— begin Material supplied —
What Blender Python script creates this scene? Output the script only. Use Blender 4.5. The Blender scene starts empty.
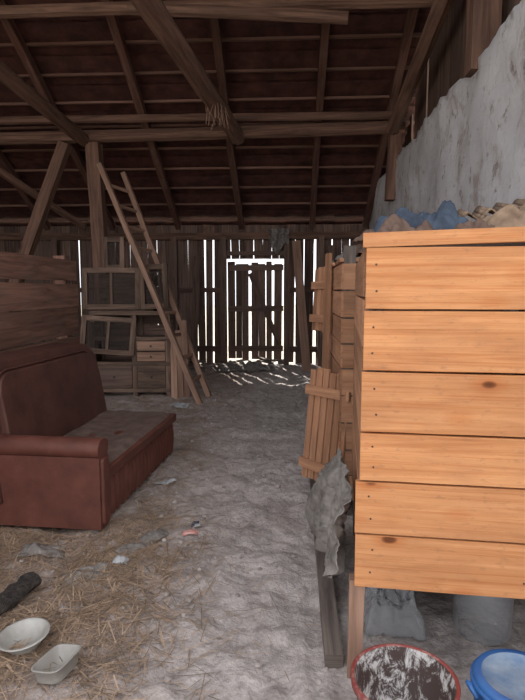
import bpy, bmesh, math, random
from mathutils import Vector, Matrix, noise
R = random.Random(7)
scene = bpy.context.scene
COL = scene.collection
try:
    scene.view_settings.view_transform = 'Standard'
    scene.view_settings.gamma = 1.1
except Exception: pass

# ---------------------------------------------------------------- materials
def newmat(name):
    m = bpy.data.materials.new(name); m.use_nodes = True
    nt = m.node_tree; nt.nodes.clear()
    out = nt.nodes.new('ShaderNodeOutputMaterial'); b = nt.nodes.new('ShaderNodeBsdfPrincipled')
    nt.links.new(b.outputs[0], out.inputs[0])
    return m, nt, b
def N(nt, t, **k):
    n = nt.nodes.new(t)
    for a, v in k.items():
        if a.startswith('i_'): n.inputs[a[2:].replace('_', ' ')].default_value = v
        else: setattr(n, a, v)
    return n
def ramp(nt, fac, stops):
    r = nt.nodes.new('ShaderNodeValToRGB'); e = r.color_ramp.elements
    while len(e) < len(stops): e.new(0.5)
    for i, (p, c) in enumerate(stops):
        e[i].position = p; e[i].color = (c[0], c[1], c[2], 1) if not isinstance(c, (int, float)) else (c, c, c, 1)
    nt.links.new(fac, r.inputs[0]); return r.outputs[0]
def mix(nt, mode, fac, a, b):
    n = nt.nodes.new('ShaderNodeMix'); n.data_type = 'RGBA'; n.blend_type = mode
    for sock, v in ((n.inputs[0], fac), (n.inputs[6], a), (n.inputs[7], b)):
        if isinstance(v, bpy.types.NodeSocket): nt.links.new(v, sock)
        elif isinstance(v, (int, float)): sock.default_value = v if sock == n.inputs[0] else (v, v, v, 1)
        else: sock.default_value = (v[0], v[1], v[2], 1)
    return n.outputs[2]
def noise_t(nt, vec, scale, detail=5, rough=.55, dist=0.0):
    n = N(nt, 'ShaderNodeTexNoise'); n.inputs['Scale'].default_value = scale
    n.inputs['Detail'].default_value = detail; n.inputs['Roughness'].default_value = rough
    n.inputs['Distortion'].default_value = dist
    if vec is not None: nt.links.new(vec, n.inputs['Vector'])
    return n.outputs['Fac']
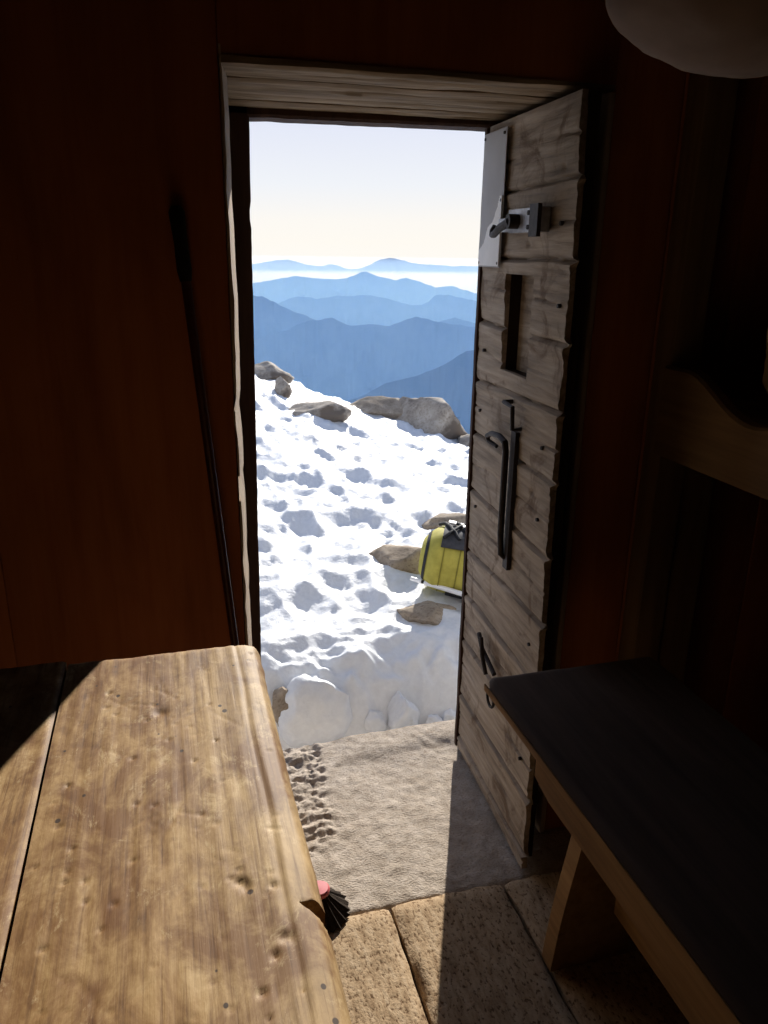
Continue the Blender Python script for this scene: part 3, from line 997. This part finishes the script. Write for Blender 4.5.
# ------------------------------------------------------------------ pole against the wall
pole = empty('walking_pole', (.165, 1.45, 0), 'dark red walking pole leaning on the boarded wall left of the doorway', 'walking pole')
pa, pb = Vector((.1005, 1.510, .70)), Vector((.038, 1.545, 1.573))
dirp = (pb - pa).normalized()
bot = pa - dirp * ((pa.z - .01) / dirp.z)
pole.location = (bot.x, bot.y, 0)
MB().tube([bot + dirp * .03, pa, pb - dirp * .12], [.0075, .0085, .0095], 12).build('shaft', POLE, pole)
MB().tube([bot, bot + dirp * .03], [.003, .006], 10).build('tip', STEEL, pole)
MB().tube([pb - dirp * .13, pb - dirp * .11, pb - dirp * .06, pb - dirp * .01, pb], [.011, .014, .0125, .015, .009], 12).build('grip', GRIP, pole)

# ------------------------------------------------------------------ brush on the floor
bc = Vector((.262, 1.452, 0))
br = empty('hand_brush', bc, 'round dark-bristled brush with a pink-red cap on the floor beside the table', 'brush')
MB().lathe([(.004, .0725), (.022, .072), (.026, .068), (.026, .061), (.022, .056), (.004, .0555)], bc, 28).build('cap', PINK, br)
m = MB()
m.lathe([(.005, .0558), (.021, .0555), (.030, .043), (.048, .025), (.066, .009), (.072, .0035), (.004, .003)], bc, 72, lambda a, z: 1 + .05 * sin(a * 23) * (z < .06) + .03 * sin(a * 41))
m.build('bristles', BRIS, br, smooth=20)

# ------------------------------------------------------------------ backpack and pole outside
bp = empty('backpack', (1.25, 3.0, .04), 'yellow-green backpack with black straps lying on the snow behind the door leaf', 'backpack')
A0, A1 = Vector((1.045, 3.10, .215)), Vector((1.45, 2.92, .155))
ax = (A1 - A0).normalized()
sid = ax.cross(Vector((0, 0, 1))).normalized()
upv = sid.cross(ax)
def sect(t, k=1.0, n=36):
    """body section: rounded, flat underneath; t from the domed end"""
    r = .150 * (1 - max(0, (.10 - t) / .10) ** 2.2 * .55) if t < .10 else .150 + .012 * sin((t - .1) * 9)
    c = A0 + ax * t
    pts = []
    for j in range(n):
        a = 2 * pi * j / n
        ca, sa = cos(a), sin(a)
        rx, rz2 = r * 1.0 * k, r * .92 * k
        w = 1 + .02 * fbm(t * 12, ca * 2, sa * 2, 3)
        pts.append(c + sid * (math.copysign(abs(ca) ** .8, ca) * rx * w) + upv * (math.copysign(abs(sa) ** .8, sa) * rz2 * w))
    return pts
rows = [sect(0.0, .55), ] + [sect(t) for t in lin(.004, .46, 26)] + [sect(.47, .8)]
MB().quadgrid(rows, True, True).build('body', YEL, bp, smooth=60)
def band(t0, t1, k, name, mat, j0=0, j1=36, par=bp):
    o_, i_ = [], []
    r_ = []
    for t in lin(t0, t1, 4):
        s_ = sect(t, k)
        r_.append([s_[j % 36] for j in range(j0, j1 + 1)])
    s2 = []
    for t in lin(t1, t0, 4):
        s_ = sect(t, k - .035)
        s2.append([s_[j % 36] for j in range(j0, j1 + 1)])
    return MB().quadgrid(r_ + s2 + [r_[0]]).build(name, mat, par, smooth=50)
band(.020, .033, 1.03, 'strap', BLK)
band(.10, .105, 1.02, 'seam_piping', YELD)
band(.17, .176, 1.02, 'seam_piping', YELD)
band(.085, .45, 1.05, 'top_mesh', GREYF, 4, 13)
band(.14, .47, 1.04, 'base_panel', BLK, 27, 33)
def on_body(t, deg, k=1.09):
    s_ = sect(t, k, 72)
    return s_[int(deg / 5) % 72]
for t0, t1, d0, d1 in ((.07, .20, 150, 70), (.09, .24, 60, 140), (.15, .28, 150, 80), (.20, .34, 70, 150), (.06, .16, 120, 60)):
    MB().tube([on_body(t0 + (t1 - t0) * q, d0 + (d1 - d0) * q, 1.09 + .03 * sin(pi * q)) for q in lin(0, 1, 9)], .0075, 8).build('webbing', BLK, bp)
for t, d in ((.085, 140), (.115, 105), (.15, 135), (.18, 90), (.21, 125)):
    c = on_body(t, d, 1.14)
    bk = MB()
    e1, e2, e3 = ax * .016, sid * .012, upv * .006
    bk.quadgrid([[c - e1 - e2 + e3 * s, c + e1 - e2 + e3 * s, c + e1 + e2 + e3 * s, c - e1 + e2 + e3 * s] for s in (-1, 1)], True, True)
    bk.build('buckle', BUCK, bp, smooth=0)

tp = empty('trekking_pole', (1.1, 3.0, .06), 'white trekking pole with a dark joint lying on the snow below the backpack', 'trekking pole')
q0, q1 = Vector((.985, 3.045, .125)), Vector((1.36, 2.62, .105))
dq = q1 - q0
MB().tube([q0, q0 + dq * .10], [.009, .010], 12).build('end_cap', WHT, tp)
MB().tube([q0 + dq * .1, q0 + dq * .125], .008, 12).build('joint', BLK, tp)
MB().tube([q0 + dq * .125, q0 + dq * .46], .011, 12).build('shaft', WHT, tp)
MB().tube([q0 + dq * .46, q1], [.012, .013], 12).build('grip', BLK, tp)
— end Material supplied —
— begin Material supplied —
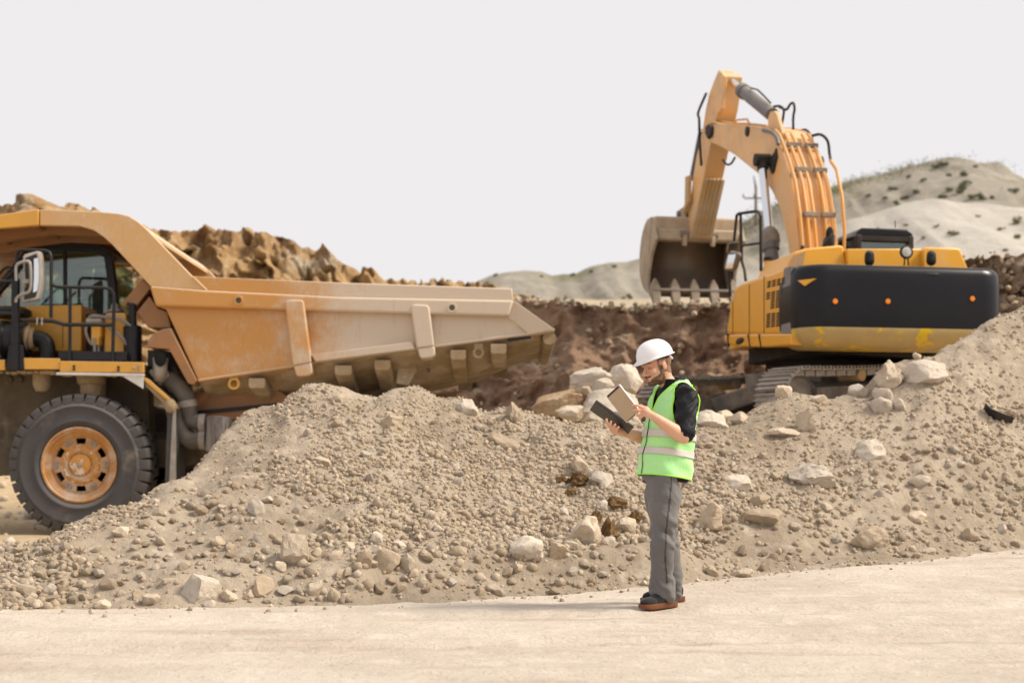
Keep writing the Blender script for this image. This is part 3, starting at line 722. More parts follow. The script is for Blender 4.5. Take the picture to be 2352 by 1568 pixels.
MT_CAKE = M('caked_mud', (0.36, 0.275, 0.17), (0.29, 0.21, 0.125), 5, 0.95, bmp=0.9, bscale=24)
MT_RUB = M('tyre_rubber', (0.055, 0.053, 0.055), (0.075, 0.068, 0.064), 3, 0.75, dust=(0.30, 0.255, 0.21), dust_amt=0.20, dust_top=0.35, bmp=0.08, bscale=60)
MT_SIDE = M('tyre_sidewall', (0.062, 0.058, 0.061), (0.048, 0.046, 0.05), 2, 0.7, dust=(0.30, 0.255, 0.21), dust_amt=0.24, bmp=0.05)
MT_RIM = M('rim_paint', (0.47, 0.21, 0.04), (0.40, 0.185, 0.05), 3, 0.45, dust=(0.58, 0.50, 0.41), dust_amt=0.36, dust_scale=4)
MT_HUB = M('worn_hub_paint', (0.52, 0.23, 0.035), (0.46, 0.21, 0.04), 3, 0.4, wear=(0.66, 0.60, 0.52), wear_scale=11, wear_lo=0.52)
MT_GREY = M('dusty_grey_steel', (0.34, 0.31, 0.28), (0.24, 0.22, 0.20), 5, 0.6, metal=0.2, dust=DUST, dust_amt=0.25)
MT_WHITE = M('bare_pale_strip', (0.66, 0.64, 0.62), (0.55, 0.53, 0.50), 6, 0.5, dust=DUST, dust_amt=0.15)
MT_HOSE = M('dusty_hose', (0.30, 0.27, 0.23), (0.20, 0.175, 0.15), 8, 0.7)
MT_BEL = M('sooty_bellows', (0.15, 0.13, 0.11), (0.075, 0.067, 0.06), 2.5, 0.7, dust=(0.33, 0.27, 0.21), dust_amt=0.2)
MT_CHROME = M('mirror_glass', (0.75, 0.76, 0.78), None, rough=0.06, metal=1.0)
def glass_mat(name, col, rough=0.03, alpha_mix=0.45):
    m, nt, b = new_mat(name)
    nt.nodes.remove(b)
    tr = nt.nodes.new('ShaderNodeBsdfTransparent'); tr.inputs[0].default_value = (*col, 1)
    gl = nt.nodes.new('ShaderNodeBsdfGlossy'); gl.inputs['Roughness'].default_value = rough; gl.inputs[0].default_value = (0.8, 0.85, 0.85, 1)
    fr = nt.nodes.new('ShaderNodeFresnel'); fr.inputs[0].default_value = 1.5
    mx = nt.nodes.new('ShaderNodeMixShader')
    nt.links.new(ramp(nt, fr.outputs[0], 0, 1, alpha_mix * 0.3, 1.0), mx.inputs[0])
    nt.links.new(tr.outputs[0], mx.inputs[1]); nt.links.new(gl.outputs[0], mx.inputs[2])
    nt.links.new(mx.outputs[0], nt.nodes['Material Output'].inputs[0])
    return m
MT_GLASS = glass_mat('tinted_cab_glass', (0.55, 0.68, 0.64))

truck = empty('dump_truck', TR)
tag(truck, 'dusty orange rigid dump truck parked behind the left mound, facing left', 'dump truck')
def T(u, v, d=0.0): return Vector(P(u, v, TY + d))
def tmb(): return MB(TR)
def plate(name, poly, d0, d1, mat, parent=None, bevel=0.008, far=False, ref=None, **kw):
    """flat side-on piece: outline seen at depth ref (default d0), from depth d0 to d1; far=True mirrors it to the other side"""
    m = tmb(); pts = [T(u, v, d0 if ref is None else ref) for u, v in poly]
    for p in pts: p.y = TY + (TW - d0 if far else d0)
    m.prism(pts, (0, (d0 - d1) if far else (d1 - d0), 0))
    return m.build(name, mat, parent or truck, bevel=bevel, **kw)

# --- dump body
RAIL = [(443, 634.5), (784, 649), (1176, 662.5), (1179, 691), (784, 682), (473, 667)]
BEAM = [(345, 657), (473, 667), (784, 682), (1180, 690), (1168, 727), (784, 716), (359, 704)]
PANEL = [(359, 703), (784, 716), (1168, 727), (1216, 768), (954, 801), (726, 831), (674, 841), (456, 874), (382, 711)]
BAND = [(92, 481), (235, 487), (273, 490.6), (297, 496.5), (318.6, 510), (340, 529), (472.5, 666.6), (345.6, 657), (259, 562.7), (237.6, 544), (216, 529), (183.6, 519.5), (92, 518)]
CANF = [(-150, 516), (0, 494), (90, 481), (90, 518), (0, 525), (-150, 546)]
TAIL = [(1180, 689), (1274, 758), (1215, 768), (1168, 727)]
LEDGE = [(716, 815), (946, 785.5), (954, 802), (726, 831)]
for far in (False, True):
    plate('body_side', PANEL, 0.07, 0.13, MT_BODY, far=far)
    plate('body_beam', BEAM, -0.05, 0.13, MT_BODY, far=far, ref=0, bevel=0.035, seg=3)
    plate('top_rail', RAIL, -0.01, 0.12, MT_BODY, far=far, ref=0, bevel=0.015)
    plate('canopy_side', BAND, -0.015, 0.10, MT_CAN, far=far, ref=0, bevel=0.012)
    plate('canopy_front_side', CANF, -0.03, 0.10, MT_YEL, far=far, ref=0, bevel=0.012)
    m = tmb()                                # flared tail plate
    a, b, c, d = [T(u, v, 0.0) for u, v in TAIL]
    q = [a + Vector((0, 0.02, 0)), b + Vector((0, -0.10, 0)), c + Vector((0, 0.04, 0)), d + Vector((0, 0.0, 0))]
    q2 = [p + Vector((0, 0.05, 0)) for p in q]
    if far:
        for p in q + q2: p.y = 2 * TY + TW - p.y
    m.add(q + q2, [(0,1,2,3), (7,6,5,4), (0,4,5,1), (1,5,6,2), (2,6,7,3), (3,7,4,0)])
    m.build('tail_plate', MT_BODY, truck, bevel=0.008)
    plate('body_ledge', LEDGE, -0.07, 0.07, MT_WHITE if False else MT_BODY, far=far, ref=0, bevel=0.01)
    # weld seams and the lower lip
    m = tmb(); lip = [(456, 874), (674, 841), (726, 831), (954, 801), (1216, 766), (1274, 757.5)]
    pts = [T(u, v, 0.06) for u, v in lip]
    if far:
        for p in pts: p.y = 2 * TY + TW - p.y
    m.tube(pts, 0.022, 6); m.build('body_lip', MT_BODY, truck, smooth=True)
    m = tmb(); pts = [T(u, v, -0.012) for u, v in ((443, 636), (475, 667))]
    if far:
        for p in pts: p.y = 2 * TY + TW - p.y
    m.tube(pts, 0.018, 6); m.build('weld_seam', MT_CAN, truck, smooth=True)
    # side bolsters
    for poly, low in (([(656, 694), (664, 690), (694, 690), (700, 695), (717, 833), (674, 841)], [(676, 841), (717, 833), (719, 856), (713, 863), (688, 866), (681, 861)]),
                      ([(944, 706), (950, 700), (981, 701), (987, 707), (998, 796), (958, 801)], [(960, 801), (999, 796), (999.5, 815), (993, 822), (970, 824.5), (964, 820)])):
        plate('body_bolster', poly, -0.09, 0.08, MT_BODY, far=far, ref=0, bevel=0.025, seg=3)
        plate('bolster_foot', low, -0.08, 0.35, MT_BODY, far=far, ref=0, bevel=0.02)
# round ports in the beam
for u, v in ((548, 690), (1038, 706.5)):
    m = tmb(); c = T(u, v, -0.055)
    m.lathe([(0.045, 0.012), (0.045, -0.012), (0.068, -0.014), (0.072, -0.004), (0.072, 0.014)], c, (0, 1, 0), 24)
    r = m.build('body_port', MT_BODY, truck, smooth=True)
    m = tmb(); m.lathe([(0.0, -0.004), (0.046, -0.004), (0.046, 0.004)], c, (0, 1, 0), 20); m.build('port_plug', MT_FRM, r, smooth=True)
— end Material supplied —
[What you have to do] Your task is to repeat the lines from the one containing "Continue the Blender" to the one containing "MB().tube([pb - dirp", both lines included. Leave out every other line.

[Answer below]
Continue the Blender Python script for this scene: part 3, from line 997. This part finishes the script. Write for Blender 4.5.
# ------------------------------------------------------------------ pole against the wall
pole = empty('walking_pole', (.165, 1.45, 0), 'dark red walking pole leaning on the boarded wall left of the doorway', 'walking pole')
pa, pb = Vector((.1005, 1.510, .70)), Vector((.038, 1.545, 1.573))
dirp = (pb - pa).normalized()
bot = pa - dirp * ((pa.z - .01) / dirp.z)
pole.location = (bot.x, bot.y, 0)
MB().tube([bot + dirp * .03, pa, pb - dirp * .12], [.0075, .0085, .0095], 12).build('shaft', POLE, pole)
MB().tube([bot, bot + dirp * .03], [.003, .006], 10).build('tip', STEEL, pole)
MB().tube([pb - dirp * .13, pb - dirp * .11, pb - dirp * .06, pb - dirp * .01, pb], [.011, .014, .0125, .015, .009], 12).build('grip', GRIP, pole)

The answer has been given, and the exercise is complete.